On ne cesse décidément, aujourd’hui, d’allumer des contrefeux mythiques face aux menaces du temps présent. De Sutter s’emporte contre ceux qui imputent le succès de Greta Thunberg au jeunisme. Sa promotion médiatique rappelle pourtant, par plusieurs traits, une autre figure de l’enfant prodige, la poétesse Minou Drouet, que Barthes avait analysé en son temps dans Mythologiques. L’enfant poète, publiée à l’âge de 9 ans par un grand éditeur parisien, avait défrayé la chronique au mitan des années 1950. Comme elle, Greta Thunberg semble posséder une maturité qui n’est pas celle de son âge. Mais le prodige ne se réduit-il pas, au fond, comme le fait valoir Barthes, à quelques années d’avance ? D’autant plus que les propos sur la question climatique de la toute jeune militante, au mieux fondés sur les informations aisément disponibles dans les médias, ne sont pas plus neufs ou originaux que ne l’étaient les vers de Minou Drouet.

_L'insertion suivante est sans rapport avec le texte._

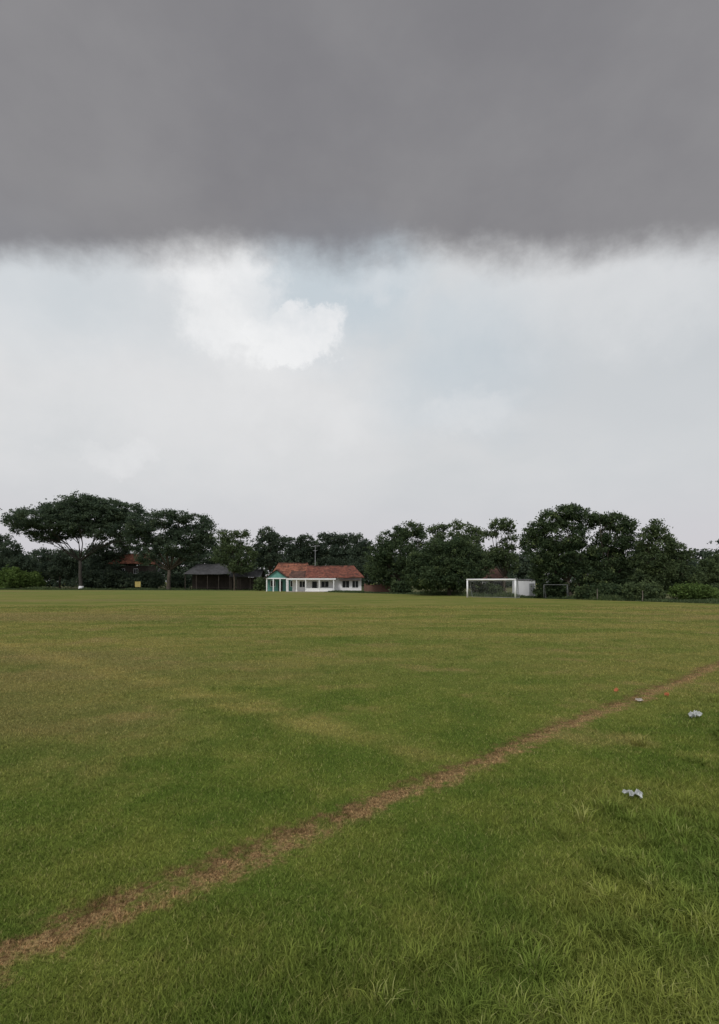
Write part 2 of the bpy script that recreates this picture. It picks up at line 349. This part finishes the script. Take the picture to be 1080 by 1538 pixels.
tree('tree','rounded tree directly behind the teal house and red roof',150,452,[(438,816,12,9),(458,812,13,8),(470,820,10,8),(452,830,26,14),(450,848,28,14)],M['wood'],leaf=.36,clumpr=1.05,density=44,tr=.25,fork=862)
tree('tree','low broad tree rising behind the white house roof',150,498,[(486,807,10,7),(503,810,13,8),(522,810,12,8),(500,826,34,14),(505,846,36,14)],M['wood'],leaf=.36,clumpr=1.05,density=44,tr=.25,fork=862)
tree('tree','small tree filling the gap at the right end of the red roof',140,540,[(538,810,10,8),(548,818,10,8),(542,830,18,14),(545,850,20,16)],M['wood'],leaf=.34,clumpr=1.0,density=44,tr=.22,fork=868)
tree('mango_tree','dark mango tree behind the low brick wall',98,600,[(616,796,18,12),(602,802,16,12),(582,812,18,14),(630,808,14,16),(570,832,22,18),(600,832,34,26),(565,855,18,20),(592,862,34,18),(622,860,26,22)],M['mango'],leaf=.25,clumpr=.85,density=50,tr=.3,fork=868)
tree('tree','airy tree with uneven top behind the dark mango tree left of the goal',104,680,[(658,794,16,8),(682,790,12,7),(700,794,14,8),(716,802,10,8),(672,812,30,13),(705,818,26,16)],M['mid'],leaf=.27,clumpr=.85,density=36,tr=.28,fork=850)
tree('mango_tree','dense low mango tree just left of the football goal',80,675,[(632,848,24,20),(656,826,24,18),(684,822,22,15),(706,832,20,16),(718,848,22,22),(650,866,38,22),(690,862,40,26),(668,846,36,26),(628,868,18,18)],M['mango'],leaf=.21,clumpr=.7,density=52,tr=.28,fork=872)
tree('tree','lanky open crowned tree standing behind the goal',84,757,[(750,788,19,8),(766,792,9,7),(738,800,12,8),(764,814,13,12),(750,832,19,13),(768,846,13,13),(736,840,12,14)],M['mid'],leaf=.23,clumpr=.7,density=42,tr=.22,fork=866)
tree('mango_tree','tallest leafy tree on the right with a broad domed crown',66,862,[(824,782,20,13),(842,771,18,11),(866,770,20,11),(804,798,16,15),(884,782,18,13),(842,806,40,26),(812,830,24,22),(860,836,40,28),(828,856,30,20),(880,862,26,20),(796,816,12,16)],M['mango'],leaf=.19,clumpr=.6,density=52,tr=.26,fork=872,nstem=2)
tree('mango_tree','bushy tree joined to the right side of the broad domed crown',65,918,[(900,780,13,9),(918,778,12,9),(928,787,18,13),(944,790,12,11),(925,812,30,22),(946,832,18,24),(910,842,30,28),(935,866,26,20),(905,872,22,16)],M['mango'],leaf=.19,clumpr=.6,density=52,tr=.22,fork=880)
tree('tree','pointed mid green tree third from the right edge',61,984,[(984,788,9,8),(978,798,10,9),(992,803,12,10),(968,812,12,16),(992,822,20,17),(1008,826,9,9),(978,840,24,20),(996,858,22,20),(968,872,22,20),(990,882,18,12)],M['mid'],leaf=.18,clumpr=.55,density=48,tr=.18,fork=884)
tree('tree','short rounded tree between pointed tree and right edge',62,1026,[(1018,826,11,9),(1030,836,11,9),(1012,842,12,14),(1016,856,18,18),(1035,866,18,18),(1022,882,22,12)],M['mid'],leaf=.18,clumpr=.55,density=48,tr=.15,fork=888)
tree('tree','low tree cut off by the right edge of the view',66,1075,[(1060,848,11,8),(1082,842,14,10),(1070,862,22,16),(1098,860,20,22),(1068,882,24,12),(1100,880,22,14)],M['mid'],leaf=.2,clumpr=.62,density=46,tr=.15,fork=888)
tree('tree','bushy tree cut off by the left edge of the view',150,4,[(-20,818,22,14),(4,812,12,8),(18,824,18,12),(-10,845,34,20),(30,848,26,16)],M['wood'],leaf=.36,clumpr=1.2,density=46,tr=.3,fork=862)
tree('tree','dark tree showing below the limbs of the tallest rain tree',160,90,[(66,834,20,10),(100,836,26,12),(85,856,38,16)],M['wood'],leaf=.4,clumpr=1.3,density=42,tr=.3,fork=866)
tree('tree','dark tree between the trunks of the two umbrella trees',158,165,[(150,830,22,14),(176,826,20,14),(165,852,34,18)],M['wood'],leaf=.4,clumpr=1.3,density=42,tr=.3,fork=866)
# shrubs
def shrub(label,px,Y,wpx,hpx,mat,n=4,name='shrub'):
    by=HY+CH*F/Y; lob=[(px+rng.uniform(-.5,.5)*wpx,by-hpx*rng.uniform(.35,.62),wpx*.42,hpx*.4) for _ in range(n)]+[(px,by-hpx*.3,wpx*.5,hpx*.35)]
    bx=X(px,Y); s=Y/F; o=empty(name,(bx,Y,0),label,'shrub')
    L=[((X(a,Y)-bx,rng.uniform(-.3,.3)*c*s,Z(b,Y)),(c*s,c*s*.8,d_*s)) for a,b,c,d_ in lob]
    V,S,cc=foliage(L,34,.0022*Y+.06,.005*Y+.15); k4=np.repeat(V[:,2].reshape(-1,4).min(1)>.03,4)
    fastmesh('foliage',V[k4],4,mat,o,S[k4])
    m=MB()
    for e in cc[rng.choice(len(cc),6,False)]: m.tube([(0,0,-.05),e*.5+np.array([0,0,.1]),e],[.05,.035,.015],5)
    m.build('stem',M['bark'],o)
shrub('bright green shrub nearest the left edge of the view',12,143,34,34,M['fresh'])
shrub('light green shrub left of the tallest rain tree trunk',48,146,32,26,M['fresh'])
shrub('dark shrub just right of the white based trunk',160,146,50,32,M['wood'],5)
shrub('low shrub behind the yellow sign',215,146,44,28,M['wood'],5)
shrub('dark shrub left of the long grey roofed shed',268,142,26,24,M['wood'])
shrub('rounded shrub between the second shed and the teal house',390,122,16,20,M['mid'])
shrub('dark shrub at the right end of the low brick wall',606,94,24,22,M['mango'])
shrub('bush growing at the foot of the lanky tree behind the goal',742,80,28,20,M['mid'])
shrub('bush below the broad domed crown right of the white hut',838,67,46,28,M['mango'],5)
shrub('bush between the two thick trunks on the right',905,62,44,26,M['mango'],5)
shrub('leafy bush under the pointed tree on the right',968,58,44,28,M['mid'],5)
shrub('light leafy bush near the right edge of the field',1038,57,42,26,M['fresh'],5)
shrub('dark bush partly outside the right edge',1085,60,36,28,M['mid'],4)

big=[o for o in C.objects if o.get('label','').startswith('tallest umbrella')][0]
MB().tube([(0,0,.02),(0,0,1.0)],[.76,.60],14).build('painted_band',M['white'],big)

# ---- houses
def window(parent,x,y,z0,w,h,frame='white',pane='dark'):
    f=MB(); t_=.08
    f.box(x-w/2,x+w/2,y-.05,y,z0,z0+t_).box(x-w/2,x+w/2,y-.05,y,z0+h-t_,z0+h).box(x-w/2,x-w/2+t_,y-.05,y,z0+t_,z0+h-t_).box(x+w/2-t_,x+w/2,y-.05,y,z0+t_,z0+h-t_).box(x-.03,x+.03,y-.045,y,z0+t_,z0+h-t_)
    fo=f.build('window',M[frame],parent); MB().box(x-w/2+t_,x+w/2-t_,y-.02,y-.003,z0+t_,z0+h-t_).build('pane',M[pane],fo)
def door(parent,x,y,w,h,mat='dark'):
    d_=MB().box(x-w/2,x+w/2,y-.06,y-.003,.05,h).build('door',M[mat],parent)
    MB().box(x+w/2-.14,x+w/2-.1,y-.12,y-.062,h*.45,h*.45+.12).build('handle',M['metal'],d_)
def gable(parent,x0,x1,y0,y1,ze,zr,mat,hipl=0,hipr=0,ov=.5,th=.12,sag=1.):
    ym=(y0+y1)/2; X0=x0-ov;X1=x1+ov;Y0=y0-ov;Y1=y1+ov; m=MB()
    ra=(X0+hipl,ym,zr); rb=(X1-hipr,ym,zr)
    K=7; fr=lambda a,b,u:tuple(a[i]*(1-u)+b[i]*u for i in range(3))
    jj=[0]+[rng.uniform(-.08,.06)*sag for _ in range(K-1)]+[0]; kk=[0]+[rng.uniform(-.18,.04)*sag for _ in range(K-1)]+[0]
    for e0,e1 in(((X0,Y0,ze),(X1,Y0,ze)),((X0,Y1,ze),(X1,Y1,ze))):
        for i in range(K):
            a=fr(e0,e1,i/K);b_=fr(e0,e1,(i+1)/K);c_=fr(ra,rb,(i+1)/K);d_=fr(ra,rb,i/K)
            a=(a[0],a[1],a[2]+jj[i]);b_=(b_[0],b_[1],b_[2]+jj[i+1]);c_=(c_[0],c_[1],c_[2]+kk[i+1]);d_=(d_[0],d_[1],d_[2]+kk[i])
            m.slab([a,b_,c_,d_],th)
    if hipl: m.slab([(X0,Y1,ze),(X0,Y0,ze),ra],th)
    if hipr: m.slab([(X1,Y0,ze),(X1,Y1,ze),rb],th)
    r=m.build('roof',M[mat],parent)
    bmx=bmesh.new(); bmx.from_mesh(r.data); bmesh.ops.remove_doubles(bmx,verts=bmx.verts,dist=.002); bmx.to_mesh(r.data); bmx.free()
    MB().tube([(ra[0]*(1-i/K)+rb[0]*i/K,ym,zr+.03+kk[i]) for i in range(K+1)],.13,6).build('ridge',M['oldtile' if mat!='greyroof' else mat],r)
    return r
# white house
Y=110; s=Y/F; W=(545-437)*s
h=empty('house',(X(491,Y),Y,0),'white walled house with long red tiled roof and columned porch','house')
MB().box(-W/2+.3,W/2-.3,.0,8,0,3.05).build('wall',M['whitewall'],h)
gable(h,-W/2+3.6,W/2-.2,-.6,8.4,3.1,5.6,'tile',0,2.2)
MB().slab([(-W/2-.4,-.9,3.0),(-W/2+3.05,-.9,3.0),(-W/2+3.05,4,4.5),(-W/2-.4,4,4.5)],.12).slab([(-W/2-.4,8.6,3.0),(-W/2-.4,4,4.5),(-W/2+3.05,4,4.5),(-W/2+3.05,8.6,3.0)],.12).build('lower_roof',M['oldtile'],h)
MB().box(-W/2-.6,-W/2+9.6,-2.6,-.03,2.55,2.85).build('porch_roof',M['white'],h)
for q in(-W/2-.3,-W/2+1.5,-W/2+3.4,-W/2+6.2,-W/2+9.2): MB().tube([(q,-2.4,0),(q,-2.4,.25),(q,-2.4,.26),(q,-2.4,2.55)],[.2,.2,.12,.12],10).build('column',M['white'],h)
MB().box(-W/2-.7,W/2,-2.8,-.03,0,.14).build('floor_slab',M['cream'],h)
window(h,-W/2+2.4,0,.9,1.3,1.4); door(h,-W/2+5.0,0,1.0,2.2); window(h,-W/2+7.2,0,.9,1.7,1.4)
window(h,W/2-3.6,0,.8,1.6,1.6); window(h,W/2-1.6,0,.8,1.4,1.6)
MB().box(W/2-4.9,W/2-.5,-1.1,-.03,2.45,2.55).build('window_canopy',M['oldtile'],h)
for q in (-W/2+3.4,): MB().box(q,q+5.6,-2.45,-2.35,.14,.8).build('porch_rail',M['white'],h)
# teal house
Y=117; s=Y/F; W=(462-402)*s
h=empty('house',(X(432,Y),Y,0),'teal walled house with gabled porch and orange red tiled roof','house')
MB().box(-W/2,W/2,0,7,0,3.3).build('wall',M['teal'],h)
r=gable(h,-W/2+1.2,W/2+.6,-.3,7.3,3.5,6.45,'orangetile',1.2,1.4)
m=MB(); xc=-W/2+2.4
m.slab([(xc-2.7,-2.6,2.9),(xc,-2.6,4.9),(xc,2.4,4.9),(xc-2.7,2.4,2.9)],.12); m.slab([(xc,-2.6,4.9),(xc+2.7,-2.6,2.9),(xc+2.7,2.4,2.9),(xc,2.4,4.9)],.12)
m.build('porch_roof',M['oldtile'],h)
MB().poly([(xc-2.3,-2.2,3.0),(xc+2.3,-2.2,3.0),(xc,-2.2,4.65)]).build('porch_gable',M['teal'],h)
MB().box(xc-2.4,xc+2.4,-2.3,-2.1,2.75,3.0).build('porch_beam',M['white'],h)
for q in(-2.2,-.75,.75,2.2): MB().box(xc+q-.11,xc+q+.11,-2.29,-2.11,0,2.75).build('column',M['white'],h)
window(h,xc-1.2,0,1,1.1,1.4); door(h,xc+.5,0,.95,2.2,'timber'); window(h,W/2-1.6,0,1,1.2,1.4); window(h,W/2-3.4,0,1,1.0,1.4)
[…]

Ce qui fait, en réalité, l’attrait de Greta Thunberg, multiplement primée et récompensée par de grandes et respectueuses institutions, c’est sa posture morale. Dans les diatribes qu’elle adresse aux grands du monde du haut de chaires auxquelles elle est complaisamment invitée, l’adolescente transgresse avant tout l’asymétrie de la relation normale entre l’adulte et l’enfant. Qu’une jeune personne d’âge mineur puisse faire la leçon aux personnes majeures, en particulier, aux gouvernants du monde entier, les pointer avec colère d’un doigt accusateur, est pain béni pour les médias en recherche de sensations. Mais, que l’on se représente l’enfant prodige comme une apparition miraculeuse ou comme une spontanéité géniale, les conditions sociales de la production d’un individu capable d’autonomie de pensée et d’action sont massivement ignorées.

Il faut, fera-t-on valoir, que l’époque soit bien fatiguée d’elle-même pour que, face au problème de l’impuissance à agir à la hauteur des menaces écologiques qui planent aujourd’hui sur l’humanité, certains intellectuels soient, à l’image de l’auteur de cette lettre, disposés à faire, de nouveau, le sacrifice de l’intellect et tentés de s’en remettre à la figure mythique d’une adolescente médiatique.